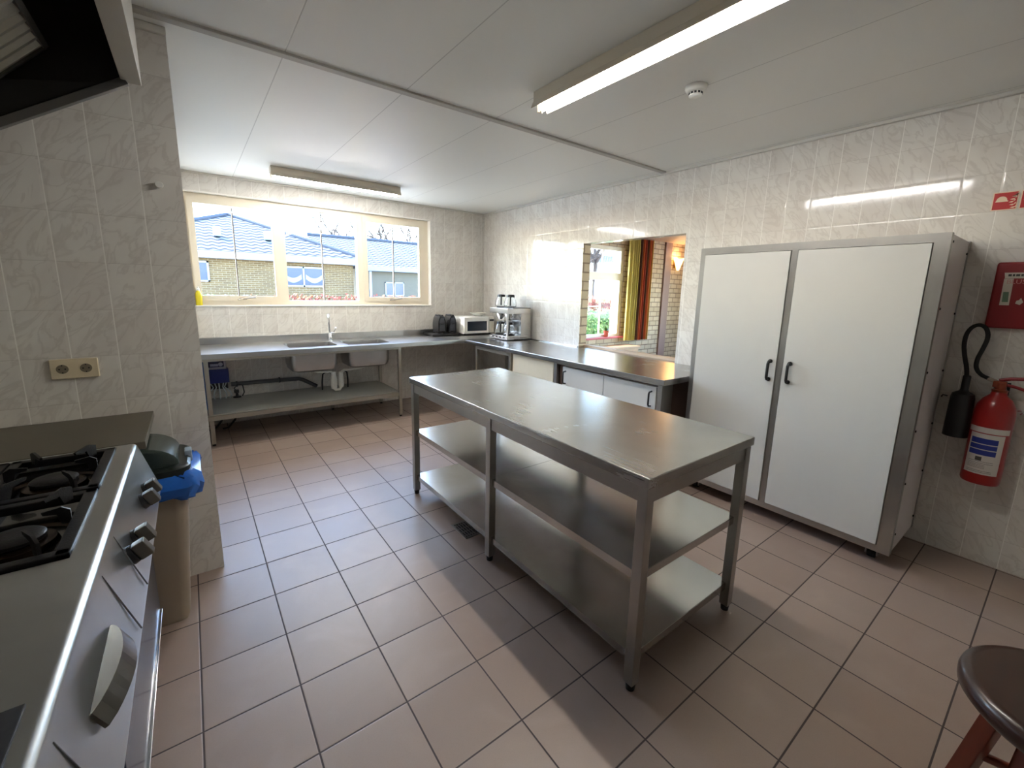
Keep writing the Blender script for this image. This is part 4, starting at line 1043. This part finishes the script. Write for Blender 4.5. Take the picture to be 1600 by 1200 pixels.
# waste bin with blue bag
bx, by = -.135, -.15
t = thing('waste_bin', 'beige waste bin with dark green swing lid and blue bag beside the stove', 'waste bin', (bx, by, 0))
q = MB(); rings = []
for hw, z, r in ((.100, .0, .03), (.106, .02, .035), (.155, .66, .05), (.165, .665, .05), (.165, .69, .05)):
    rings.append([q.bm.verts.new((x, y, z)) for x, y in rrect(bx-hw, bx+hw, by-hw*.95, by+hw*.95, r)])
for A, B in zip(rings, rings[1:]):
    for i in range(len(A)): q.bm.faces.new((A[i], A[(i+1) % len(A)], B[(i+1) % len(A)], B[i]))
q.bm.faces.new(rings[0][::-1]); q.bm.faces.new(rings[-1])
q.build('bin_body', mat('bin_beige', (150, 135, 116), .5, noise=.04), t)
q = MB(); rings = []; rnd = random.Random(4)
for hw, z in ((.157, .60), (.178, .61), (.19, .655), (.182, .69), (.168, .705)):
    rings.append([q.bm.verts.new((x+rnd.uniform(-.007, .007)+(.018 if x > bx+.1 and .6 < z < .7 else 0), y+rnd.uniform(-.007, .007), z+rnd.uniform(-.012, .012))) for x, y in rrect(bx-hw, bx+hw, by-hw, by+hw, .06, 8)])
for A, B in zip(rings, rings[1:]):
    for i in range(len(A)): q.bm.faces.new((A[i], A[(i+1) % len(A)], B[(i+1) % len(A)], B[i]))
q.build('bin_bag', mat('blue_bag', (36, 104, 196), .22, noise=.2, nscale=30), t)
q = MB(); rings = []
for hw, z in ((.168, .70), (.170, .735), (.160, .745)):
    rings.append([q.bm.verts.new((x, y, z)) for x, y in rrect(bx-hw, bx+hw, by-hw, by+hw, .06)])
for A, B in zip(rings, rings[1:]):
    for i in range(len(A)): q.bm.faces.new((A[i], A[(i+1) % len(A)], B[(i+1) % len(A)], B[i]))
q.bm.faces.new(rings[-1]); q.build('bin_lid', mat('bin_green', (26, 34, 29), .35), t)
q = MB(); N = 14      # domed swing flap
for j_ in range(N):
    a0, a1 = PI*j_/N, PI*(j_+1)/N
    for (ya, yb, ra, rb) in ((-.13, -.12, .10, .115), (-.12, .12, .115, .115), (.12, .13, .115, .10)):
        q.quad((bx+1.15*ra*math.cos(a0), by+ya, .745+.72*ra*math.sin(a0)), (bx+1.15*ra*math.cos(a1), by+ya, .745+.72*ra*math.sin(a1)), (bx+1.15*rb*math.cos(a1), by+yb, .745+.72*rb*math.sin(a1)), (bx+1.15*rb*math.cos(a0), by+yb, .745+.72*rb*math.sin(a0)))
for ya in (-.13, .13):
    q.bm.faces.new([q.bm.verts.new((bx+.115*math.cos(PI*i/N), by+ya, .745+.072*math.sin(PI*i/N))) for i in range(N+1)])
bmesh.ops.remove_doubles(q.bm, verts=q.bm.verts, dist=.0005)
q.build('swing_flap', mat('bin_green_light', (54, 64, 57), .25, coat=.3), t)
MB().box(bx+.15, bx+.176, by-.03, by+.03, .715, .765, .004).build('latch', mat('latch_grey', (150, 164, 176), .35), t)

# ------------------------------------------------------------ extractor hood
t = thing('extractor_hood', 'metal extractor hood with grease filters above the stove', 'extractor hood', (-.5, -1.5, 1.9))
HY0, HY1 = -2.9, -.6
def zr(x): return max(1.905, 2.10 + (x-0.0)*.66)       # sloping lower edge of the end panel
LG = mat('hood_light_metal', (176, 172, 164), .32, metal=.5, noise=.05)
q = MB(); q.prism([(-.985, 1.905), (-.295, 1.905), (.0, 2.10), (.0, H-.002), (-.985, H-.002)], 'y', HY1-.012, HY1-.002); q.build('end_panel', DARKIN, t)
q = MB(); q.box(.026, .036, HY0, HY1, 2.1, H-.002); q.build('front_panel', LG, t)
q = MB(); q.box(-.012, .036, HY0, HY1, 2.094, 2.104, .002); q.box(-.012, -.004, HY0, HY1, 2.10, 2.13)
q.build('front_rim', LG, t)
q = MB(); q.obox((-.1475, HY1-.009, 1.9975), Vector((.295, 0, .195)).normalized(), (0, 1, 0), Vector((-.195, 0, .295)).normalized(), .354, .022, .022, .002)
q.box(-.985, -.295, HY1-.02, HY1+.002, 1.894, 1.914, .002); q.build('end_rim', mat('rim_grey', (96, 94, 90), .4, metal=.5), t)
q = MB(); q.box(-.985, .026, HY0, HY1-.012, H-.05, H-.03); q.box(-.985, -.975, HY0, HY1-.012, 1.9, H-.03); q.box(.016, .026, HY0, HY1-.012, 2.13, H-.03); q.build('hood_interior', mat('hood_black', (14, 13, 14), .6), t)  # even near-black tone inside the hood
# baffle filters: a sloping row with corrugations across the slope
u = Vector((.69, 0, .72)).normalized(); nrm = Vector((-u.z, 0, u.x))
c0 = Vector((-.165, 0, 2.132)); Lf = .62
for k in range(4):
    ya = -.64-.5*k; yb = ya-.49
    q = MB(); N = 40; A = []; B = []
    for i in range(N+1):
        yy = ya+(yb-ya)*i/N; h = .006*(1 if (i//2) % 2 else -1)
        A.append(q.bm.verts.new(c0 + Vector((0, yy, 0)) + nrm*h)); B.append(q.bm.verts.new(c0 - u*Lf + Vector((0, yy, 0)) + nrm*h))
    for i in range(N): q.bm.faces.new((A[i], A[i+1], B[i+1], B[i]))
    fo = q.build('grease_filter', mat('filter_metal', (176, 172, 158), .35, metal=.6, noise=.08), t, smooth=False)
    q = MB(); cc = c0 + Vector((0, (ya+yb)/2, 0))
    q.obox(cc, u, (0, 1, 0), nrm, .014, .49, .024); q.obox(cc-u*Lf, u, (0, 1, 0), nrm, .014, .49, .024); q.obox(cc-u*Lf/2+Vector((0, .245, 0)), u, (0, 1, 0), nrm, Lf, .01, .024); q.obox(cc-u*Lf/2-Vector((0, .245, 0)), u, (0, 1, 0), nrm, Lf, .01, .024)
    q.build('filter_frame', mat('filter_frame', (70, 68, 62), .4, metal=.6), fo)

# ------------------------------------------------------------ stool
sx, sy, szt, sr = 1.52, -2.61, .65, .19
t = thing('wooden_stool', 'dark round wooden stool in the bottom right corner of the picture', 'stool', (sx, sy, 0))
MB().lathe((sx, sy, szt-.038), [(sr-.035, -.018), (sr-.012, -.014), (sr-.001, 0), (sr, .016), (sr-.003, .028), (sr-.012, .036), (sr-.026, .038), (.09, .034), (.02, .033)], 56).build('seat', SEATW, t)
for k in range(4):
    a = PI*.25+.30 + k*PI/2; u = Vector((math.cos(a), math.sin(a), 0)); top = Vector((sx, sy, szt-.054))+u*.11; bot = Vector((sx, sy, 0))+u*.215
    d = (bot-top).normalized(); v = Vector((0, 0, 1)).cross(u); q = MB()
    q.obox((top+bot)/2, d, v, d.cross(v), (bot-top).length-.004, .036, .036, .004)
    q.build('leg', WOODR, t)
for (z, r) in ((.22, .178), (.36, .153)):
    for k in range(4):
        a = PI*.25+.30 + k*PI/2; p = Vector((sx+r*math.cos(a), sy+r*math.sin(a), z)); p2 = Vector((sx+r*math.cos(a+PI/2), sy+r*math.sin(a+PI/2), z))
        if (k % 2 == 0) == (z < .3): MB().cyl(p, p2, .011, n=12).build('stretcher', WOODR, t)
····················
__Task description__. Output all of the data exactly as it stands, minus any images.

__Response to the task__.
Keep writing the Blender script for this image. This is part 4, starting at line 1043. This part finishes the script. Write for Blender 4.5. Take the picture to be 1600 by 1200 pixels.
# waste bin with blue bag
bx, by = -.135, -.15
t = thing('waste_bin', 'beige waste bin with dark green swing lid and blue bag beside the stove', 'waste bin', (bx, by, 0))
q = MB(); rings = []
for hw, z, r in ((.100, .0, .03), (.106, .02, .035), (.155, .66, .05), (.165, .665, .05), (.165, .69, .05)):
    rings.append([q.bm.verts.new((x, y, z)) for x, y in rrect(bx-hw, bx+hw, by-hw*.95, by+hw*.95, r)])
for A, B in zip(rings, rings[1:]):
    for i in range(len(A)): q.bm.faces.new((A[i], A[(i+1) % len(A)], B[(i+1) % len(A)], B[i]))
q.bm.faces.new(rings[0][::-1]); q.bm.faces.new(rings[-1])
q.build('bin_body', mat('bin_beige', (150, 135, 116), .5, noise=.04), t)
q = MB(); rings = []; rnd = random.Random(4)
for hw, z in ((.157, .60), (.178, .61), (.19, .655), (.182, .69), (.168, .705)):
    rings.append([q.bm.verts.new((x+rnd.uniform(-.007, .007)+(.018 if x > bx+.1 and .6 < z < .7 else 0), y+rnd.uniform(-.007, .007), z+rnd.uniform(-.012, .012))) for x, y in rrect(bx-hw, bx+hw, by-hw, by+hw, .06, 8)])
for A, B in zip(rings, rings[1:]):
    for i in range(len(A)): q.bm.faces.new((A[i], A[(i+1) % len(A)], B[(i+1) % len(A)], B[i]))
q.build('bin_bag', mat('blue_bag', (36, 104, 196), .22, noise=.2, nscale=30), t)
q = MB(); rings = []
for hw, z in ((.168, .70), (.170, .735), (.160, .745)):
    rings.append([q.bm.verts.new((x, y, z)) for x, y in rrect(bx-hw, bx+hw, by-hw, by+hw, .06)])
for A, B in zip(rings, rings[1:]):
    for i in range(len(A)): q.bm.faces.new((A[i], A[(i+1) % len(A)], B[(i+1) % len(A)], B[i]))
q.bm.faces.new(rings[-1]); q.build('bin_lid', mat('bin_green', (26, 34, 29), .35), t)
q = MB(); N = 14      # domed swing flap
for j_ in range(N):
    a0, a1 = PI*j_/N, PI*(j_+1)/N
    for (ya, yb, ra, rb) in ((-.13, -.12, .10, .115), (-.12, .12, .115, .115), (.12, .13, .115, .10)):
        q.quad((bx+1.15*ra*math.cos(a0), by+ya, .745+.72*ra*math.sin(a0)), (bx+1.15*ra*math.cos(a1), by+ya, .745+.72*ra*math.sin(a1)), (bx+1.15*rb*math.cos(a1), by+yb, .745+.72*rb*math.sin(a1)), (bx+1.15*rb*math.cos(a0), by+yb, .745+.72*rb*math.sin(a0)))
for ya in (-.13, .13):
    q.bm.faces.new([q.bm.verts.new((bx+.115*math.cos(PI*i/N), by+ya, .745+.072*math.sin(PI*i/N))) for i in range(N+1)])
bmesh.ops.remove_doubles(q.bm, verts=q.bm.verts, dist=.0005)
q.build('swing_flap', mat('bin_green_light', (54, 64, 57), .25, coat=.3), t)
MB().box(bx+.15, bx+.176, by-.03, by+.03, .715, .765, .004).build('latch', mat('latch_grey', (150, 164, 176), .35), t)

# ------------------------------------------------------------ extractor hood
t = thing('extractor_hood', 'metal extractor hood with grease filters above the stove', 'extractor hood', (-.5, -1.5, 1.9))
HY0, HY1 = -2.9, -.6
def zr(x): return max(1.905, 2.10 + (x-0.0)*.66)       # sloping lower edge of the end panel
LG = mat('hood_light_metal', (176, 172, 164), .32, metal=.5, noise=.05)
q = MB(); q.prism([(-.985, 1.905), (-.295, 1.905), (.0, 2.10), (.0, H-.002), (-.985, H-.002)], 'y', HY1-.012, HY1-.002); q.build('end_panel', DARKIN, t)
q = MB(); q.box(.026, .036, HY0, HY1, 2.1, H-.002); q.build('front_panel', LG, t)
q = MB(); q.box(-.012, .036, HY0, HY1, 2.094, 2.104, .002); q.box(-.012, -.004, HY0, HY1, 2.10, 2.13)
q.build('front_rim', LG, t)
q = MB(); q.obox((-.1475, HY1-.009, 1.9975), Vector((.295, 0, .195)).normalized(), (0, 1, 0), Vector((-.195, 0, .295)).normalized(), .354, .022, .022, .002)
q.box(-.985, -.295, HY1-.02, HY1+.002, 1.894, 1.914, .002); q.build('end_rim', mat('rim_grey', (96, 94, 90), .4, metal=.5), t)
q = MB(); q.box(-.985, .026, HY0, HY1-.012, H-.05, H-.03); q.box(-.985, -.975, HY0, HY1-.012, 1.9, H-.03); q.box(.016, .026, HY0, HY1-.012, 2.13, H-.03); q.build('hood_interior', mat('hood_black', (14, 13, 14), .6), t)  # even near-black tone inside the hood
# baffle filters: a sloping row with corrugations across the slope
u = Vector((.69, 0, .72)).normalized(); nrm = Vector((-u.z, 0, u.x))
c0 = Vector((-.165, 0, 2.132)); Lf = .62
for k in range(4):
    ya = -.64-.5*k; yb = ya-.49
    q = MB(); N = 40; A = []; B = []
    for i in range(N+1):
        yy = ya+(yb-ya)*i/N; h = .006*(1 if (i//2) % 2 else -1)
        A.append(q.bm.verts.new(c0 + Vector((0, yy, 0)) + nrm*h)); B.append(q.bm.verts.new(c0 - u*Lf + Vector((0, yy, 0)) + nrm*h))
    for i in range(N): q.bm.faces.new((A[i], A[i+1], B[i+1], B[i]))
    fo = q.build('grease_filter', mat('filter_metal', (176, 172, 158), .35, metal=.6, noise=.08), t, smooth=False)
    q = MB(); cc = c0 + Vector((0, (ya+yb)/2, 0))
    q.obox(cc, u, (0, 1, 0), nrm, .014, .49, .024); q.obox(cc-u*Lf, u, (0, 1, 0), nrm, .014, .49, .024); q.obox(cc-u*Lf/2+Vector((0, .245, 0)), u, (0, 1, 0), nrm, Lf, .01, .024); q.obox(cc-u*Lf/2-Vector((0, .245, 0)), u, (0, 1, 0), nrm, Lf, .01, .024)
    q.build('filter_frame', mat('filter_frame', (70, 68, 62), .4, metal=.6), fo)

# ------------------------------------------------------------ stool
sx, sy, szt, sr = 1.52, -2.61, .65, .19
t = thing('wooden_stool', 'dark round wooden stool in the bottom right corner of the picture', 'stool', (sx, sy, 0))
MB().lathe((sx, sy, szt-.038), [(sr-.035, -.018), (sr-.012, -.014), (sr-.001, 0), (sr, .016), (sr-.003, .028), (sr-.012, .036), (sr-.026, .038), (.09, .034), (.02, .033)], 56).build('seat', SEATW, t)
for k in range(4):
    a = PI*.25+.30 + k*PI/2; u = Vector((math.cos(a), math.sin(a), 0)); top = Vector((sx, sy, szt-.054))+u*.11; bot = Vector((sx, sy, 0))+u*.215
    d = (bot-top).normalized(); v = Vector((0, 0, 1)).cross(u); q = MB()
    q.obox((top+bot)/2, d, v, d.cross(v), (bot-top).length-.004, .036, .036, .004)
    q.build('leg', WOODR, t)
for (z, r) in ((.22, .178), (.36, .153)):
    for k in range(4):
        a = PI*.25+.30 + k*PI/2; p = Vector((sx+r*math.cos(a), sy+r*math.sin(a), z)); p2 = Vector((sx+r*math.cos(a+PI/2), sy+r*math.sin(a+PI/2), z))
        if (k % 2 == 0) == (z < .3): MB().cyl(p, p2, .011, n=12).build('stretcher', WOODR, t)